Atas dasar itulah di pendakian saya berikutnya ke Semeru, saya memakai sepatu. Karena waktu itu belum punya uang buat beli sepatu gunung, terpaksa saya pakai sepatu kets pemberian paman saya. Sepatu ini mirip sepatu tenis. Pengencangnya pakai velcro sehingga praktis saat memakai maupun melepasnya. Masalahnya ialah: cocok-kah sepatu sports biasa dipakai untuk mendaki gunung?


Ternyata tidak asal sepatu cocok dipakai mendaki gunung. Meski sepatu kets yang saya pakai itu empuk dan lumayan lentur tetapi tidak memberikan daya cengkeram yang baik ke permukaan tanah. Akibatnya saya sering terpeleset karena waktu itu lagi musim hujan sehingga medan jadi sangat licin. Sepatu ini juga tidak waterproof. Alhasil ketika basah bakal lama keringnya. Apabila sepatu basah maka otomatis kaos kaki-nya pun juga ikut basah. Sangat tidak nyaman. Jika sudah demikian akan menyebabkan kaki lecet. Untungnya waktu itu kaki saya lecetnya gak begitu parah.

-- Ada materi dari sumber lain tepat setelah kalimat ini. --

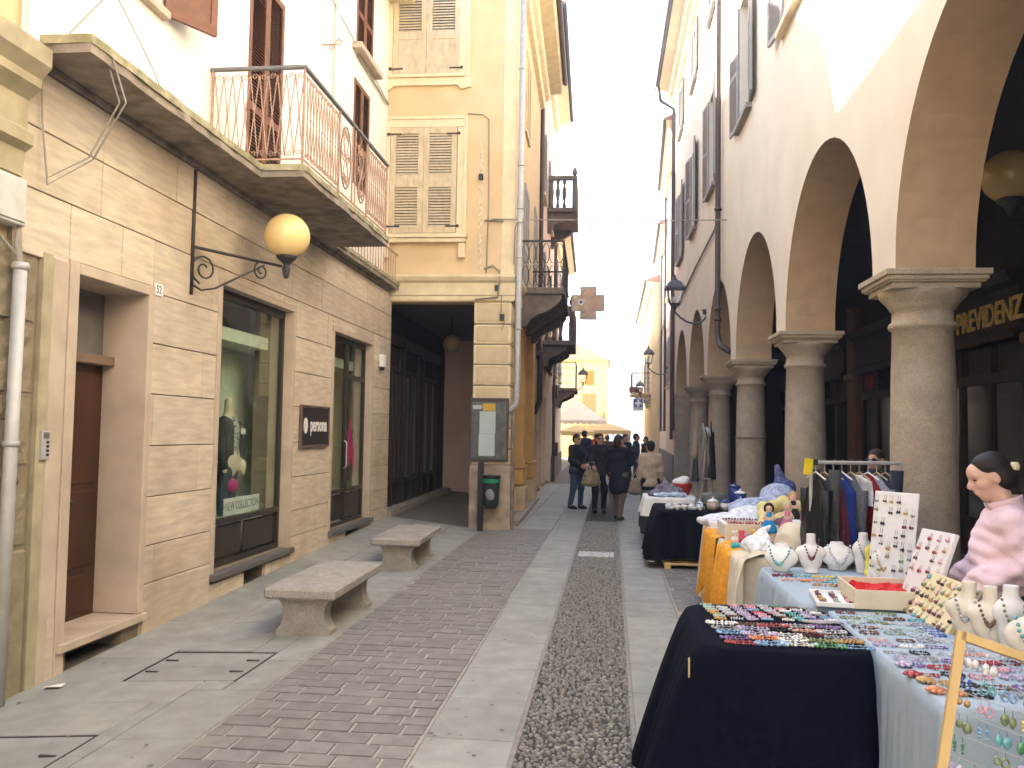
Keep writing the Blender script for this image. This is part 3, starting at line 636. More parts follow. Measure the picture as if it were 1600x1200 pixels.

Dari pengalaman itu, saya putuskan untuk membeli sepatu gunung yang model mid (lihat gambar di atas untuk lebih jelasnya). Saya pilih model ini karena mampu melindungi pergelangan kaki sehingga bisa meminimalisir risiko keseleo. Tumpuan sepatu model ini juga lebih baik daripada yang model low. Terlebih lagi bila dipakai trekking jarak jauh yang memakan waktu hingga berhari-hari. Sedangkan sepatu model low lebih cocok dipakai trail running karena bobotnya ringan sehingga pergelangan kaki bisa leluasa bergerak. Untuk tips memilih sepatu gunung, bisa anda simak disini.


Sepatu gunung juga membantu menopang kaki. Kok bisa? pada prinsipnya, semakin berat bobot barang bawaan, maka tekanan pada kaki juga akan semakin berat. Untuk itu diperlukan sepatu gunung supaya berat tubuh beserta bobot barang bawaan bisa tertumpu dan tertopang merata di kaki.


Selanjutnya, memakai sepatu gunung saja tidak cukup jika tanpa kaos kaki. Pastikan kaos kaki ini selalu dalam kondisi kering. Bawalah kaos kaki cadangan secukupnya. Selain itu, pakailah gaiter jika melewati medan berpasir atau saat hujan supaya kerikil dan air tidak masuk ke dalam sepatu. Begitu juga soal perawatan sepatu. Perlu diperhatikan cara mencuci dan menyimpan yang benar supaya awet. Baca tipsnya disini.


Kekurangan sandal gunung:
  • Tidak memberikan proteksi menyeluruh terhadap kaki
  • Grip-nya tidak sebaik sepatu gunung
  • Tidak cocok dipakai di trek berpasir dan kerikil
  • Tidak memberi insulasi pada kaki


Kesimpulan
Sepatu gunung telah di desain secara spesifik untuk dipakai trekking. Tak ada lagi alasan untuk memakai sandal. Memang perlengkapan mendaki yang berkualitas tak selalu identik dengan harga mahal, tetapi setidaknya prinsip Jawa: ono rego ono rupo yang artinya ada harga ada kualitas, ada benarnya juga. Bersyukurlah kita jika termasuk pendaki yang berdompet tebal.